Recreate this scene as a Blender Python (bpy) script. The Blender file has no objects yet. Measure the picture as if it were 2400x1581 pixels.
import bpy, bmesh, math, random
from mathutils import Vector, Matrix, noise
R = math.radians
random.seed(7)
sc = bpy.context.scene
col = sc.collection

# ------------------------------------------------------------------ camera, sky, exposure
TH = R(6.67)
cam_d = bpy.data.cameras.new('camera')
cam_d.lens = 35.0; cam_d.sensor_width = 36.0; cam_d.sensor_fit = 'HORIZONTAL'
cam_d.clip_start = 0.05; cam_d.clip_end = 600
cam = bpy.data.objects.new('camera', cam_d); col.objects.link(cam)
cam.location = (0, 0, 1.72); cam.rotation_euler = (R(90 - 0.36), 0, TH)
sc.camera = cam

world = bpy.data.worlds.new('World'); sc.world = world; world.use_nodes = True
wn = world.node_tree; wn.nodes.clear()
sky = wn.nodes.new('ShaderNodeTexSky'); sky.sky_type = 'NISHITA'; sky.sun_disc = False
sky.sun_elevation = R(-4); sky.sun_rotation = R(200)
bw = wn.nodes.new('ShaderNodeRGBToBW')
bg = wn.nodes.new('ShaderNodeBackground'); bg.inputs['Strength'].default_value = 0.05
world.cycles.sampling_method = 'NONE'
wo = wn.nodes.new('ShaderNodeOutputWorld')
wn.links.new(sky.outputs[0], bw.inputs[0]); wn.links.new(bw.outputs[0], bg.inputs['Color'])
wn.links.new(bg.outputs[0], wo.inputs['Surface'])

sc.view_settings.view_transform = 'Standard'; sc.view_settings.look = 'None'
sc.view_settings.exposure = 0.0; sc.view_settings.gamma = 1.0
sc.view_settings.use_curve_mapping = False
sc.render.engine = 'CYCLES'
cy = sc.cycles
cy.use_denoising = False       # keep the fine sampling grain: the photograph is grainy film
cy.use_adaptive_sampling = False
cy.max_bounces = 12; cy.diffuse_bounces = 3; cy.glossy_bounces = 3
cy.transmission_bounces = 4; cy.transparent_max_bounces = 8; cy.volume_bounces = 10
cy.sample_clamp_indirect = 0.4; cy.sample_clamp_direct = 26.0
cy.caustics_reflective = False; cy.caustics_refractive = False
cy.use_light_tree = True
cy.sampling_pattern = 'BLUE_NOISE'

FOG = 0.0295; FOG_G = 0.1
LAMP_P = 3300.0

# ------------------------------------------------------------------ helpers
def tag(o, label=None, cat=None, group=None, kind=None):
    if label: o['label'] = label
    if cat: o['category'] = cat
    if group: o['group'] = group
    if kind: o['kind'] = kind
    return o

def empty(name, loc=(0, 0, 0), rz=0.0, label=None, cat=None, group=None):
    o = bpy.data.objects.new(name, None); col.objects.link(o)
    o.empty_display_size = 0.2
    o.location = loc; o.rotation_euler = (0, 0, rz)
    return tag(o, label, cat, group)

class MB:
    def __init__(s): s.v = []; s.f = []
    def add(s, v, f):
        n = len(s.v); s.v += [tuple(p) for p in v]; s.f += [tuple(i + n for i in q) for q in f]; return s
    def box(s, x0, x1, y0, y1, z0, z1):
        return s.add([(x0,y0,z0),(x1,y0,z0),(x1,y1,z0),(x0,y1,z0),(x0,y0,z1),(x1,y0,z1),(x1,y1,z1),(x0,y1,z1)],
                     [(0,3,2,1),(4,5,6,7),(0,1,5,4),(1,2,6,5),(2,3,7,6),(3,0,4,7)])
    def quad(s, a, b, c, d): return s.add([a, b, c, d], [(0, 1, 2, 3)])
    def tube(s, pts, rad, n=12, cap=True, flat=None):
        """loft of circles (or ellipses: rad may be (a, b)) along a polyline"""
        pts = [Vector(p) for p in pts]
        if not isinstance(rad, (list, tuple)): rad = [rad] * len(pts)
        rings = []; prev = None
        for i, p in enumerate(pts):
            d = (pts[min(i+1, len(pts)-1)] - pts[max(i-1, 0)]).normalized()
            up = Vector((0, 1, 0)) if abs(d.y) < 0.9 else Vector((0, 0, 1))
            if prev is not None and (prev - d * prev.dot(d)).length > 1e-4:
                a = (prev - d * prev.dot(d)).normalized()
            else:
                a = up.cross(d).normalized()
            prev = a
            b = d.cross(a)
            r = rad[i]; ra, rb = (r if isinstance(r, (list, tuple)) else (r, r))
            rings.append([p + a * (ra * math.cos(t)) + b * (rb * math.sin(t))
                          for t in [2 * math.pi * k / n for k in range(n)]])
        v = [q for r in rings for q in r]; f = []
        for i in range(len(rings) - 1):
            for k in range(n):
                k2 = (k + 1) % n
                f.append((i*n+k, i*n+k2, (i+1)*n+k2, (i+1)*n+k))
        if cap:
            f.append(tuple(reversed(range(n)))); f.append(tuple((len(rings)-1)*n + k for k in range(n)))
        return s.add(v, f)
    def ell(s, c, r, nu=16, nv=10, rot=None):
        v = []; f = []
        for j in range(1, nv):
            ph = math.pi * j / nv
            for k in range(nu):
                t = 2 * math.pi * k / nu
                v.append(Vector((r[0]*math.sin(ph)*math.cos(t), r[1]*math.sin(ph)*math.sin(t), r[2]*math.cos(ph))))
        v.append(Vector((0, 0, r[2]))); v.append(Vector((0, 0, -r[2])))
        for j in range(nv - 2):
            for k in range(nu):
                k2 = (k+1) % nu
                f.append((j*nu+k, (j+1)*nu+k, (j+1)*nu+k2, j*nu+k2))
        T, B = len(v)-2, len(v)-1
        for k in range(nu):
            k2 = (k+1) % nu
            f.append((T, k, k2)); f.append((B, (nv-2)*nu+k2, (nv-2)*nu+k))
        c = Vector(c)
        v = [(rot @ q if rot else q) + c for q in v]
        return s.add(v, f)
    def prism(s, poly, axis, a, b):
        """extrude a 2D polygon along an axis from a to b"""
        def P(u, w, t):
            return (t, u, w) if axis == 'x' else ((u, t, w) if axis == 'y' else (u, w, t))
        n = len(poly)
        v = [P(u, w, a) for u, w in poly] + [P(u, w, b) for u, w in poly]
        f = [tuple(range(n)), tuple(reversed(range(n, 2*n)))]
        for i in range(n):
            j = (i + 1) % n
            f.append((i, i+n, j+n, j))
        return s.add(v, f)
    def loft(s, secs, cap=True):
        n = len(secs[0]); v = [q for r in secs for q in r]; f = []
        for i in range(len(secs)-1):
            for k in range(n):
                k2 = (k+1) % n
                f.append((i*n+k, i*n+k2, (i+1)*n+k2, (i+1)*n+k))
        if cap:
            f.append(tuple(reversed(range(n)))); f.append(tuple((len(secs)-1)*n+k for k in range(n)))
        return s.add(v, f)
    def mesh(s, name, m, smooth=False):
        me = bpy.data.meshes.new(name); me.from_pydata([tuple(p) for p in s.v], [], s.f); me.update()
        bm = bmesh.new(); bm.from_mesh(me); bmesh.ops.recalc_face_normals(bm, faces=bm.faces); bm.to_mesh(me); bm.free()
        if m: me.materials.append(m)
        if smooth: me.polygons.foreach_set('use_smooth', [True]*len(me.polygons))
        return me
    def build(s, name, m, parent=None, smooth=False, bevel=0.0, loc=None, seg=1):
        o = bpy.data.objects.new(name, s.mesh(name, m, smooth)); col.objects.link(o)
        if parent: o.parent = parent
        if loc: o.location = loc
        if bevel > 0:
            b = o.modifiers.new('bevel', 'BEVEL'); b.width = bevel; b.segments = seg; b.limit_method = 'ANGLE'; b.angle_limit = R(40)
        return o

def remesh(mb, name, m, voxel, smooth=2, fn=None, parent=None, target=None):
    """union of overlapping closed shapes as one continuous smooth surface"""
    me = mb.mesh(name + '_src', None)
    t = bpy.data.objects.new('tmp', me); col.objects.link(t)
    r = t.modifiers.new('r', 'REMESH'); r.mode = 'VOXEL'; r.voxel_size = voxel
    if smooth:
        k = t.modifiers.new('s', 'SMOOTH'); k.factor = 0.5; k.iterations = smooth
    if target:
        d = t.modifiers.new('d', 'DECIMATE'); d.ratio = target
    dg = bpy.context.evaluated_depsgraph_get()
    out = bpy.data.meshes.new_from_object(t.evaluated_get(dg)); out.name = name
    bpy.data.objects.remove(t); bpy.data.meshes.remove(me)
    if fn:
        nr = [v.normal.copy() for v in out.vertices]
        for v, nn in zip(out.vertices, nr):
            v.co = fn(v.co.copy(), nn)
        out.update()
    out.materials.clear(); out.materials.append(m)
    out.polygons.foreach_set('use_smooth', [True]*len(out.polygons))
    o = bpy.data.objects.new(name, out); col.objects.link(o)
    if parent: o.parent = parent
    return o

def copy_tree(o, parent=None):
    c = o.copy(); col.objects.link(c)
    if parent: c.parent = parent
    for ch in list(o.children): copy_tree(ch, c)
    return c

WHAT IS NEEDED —
Copy out every line with the word "scene".

EXERCISE OUTPUT —
Recreate this scene as a Blender Python (bpy) script. The Blender file has no objects yet. Measure the picture as if it were 2400x1581 pixels.
sc = bpy.context.scene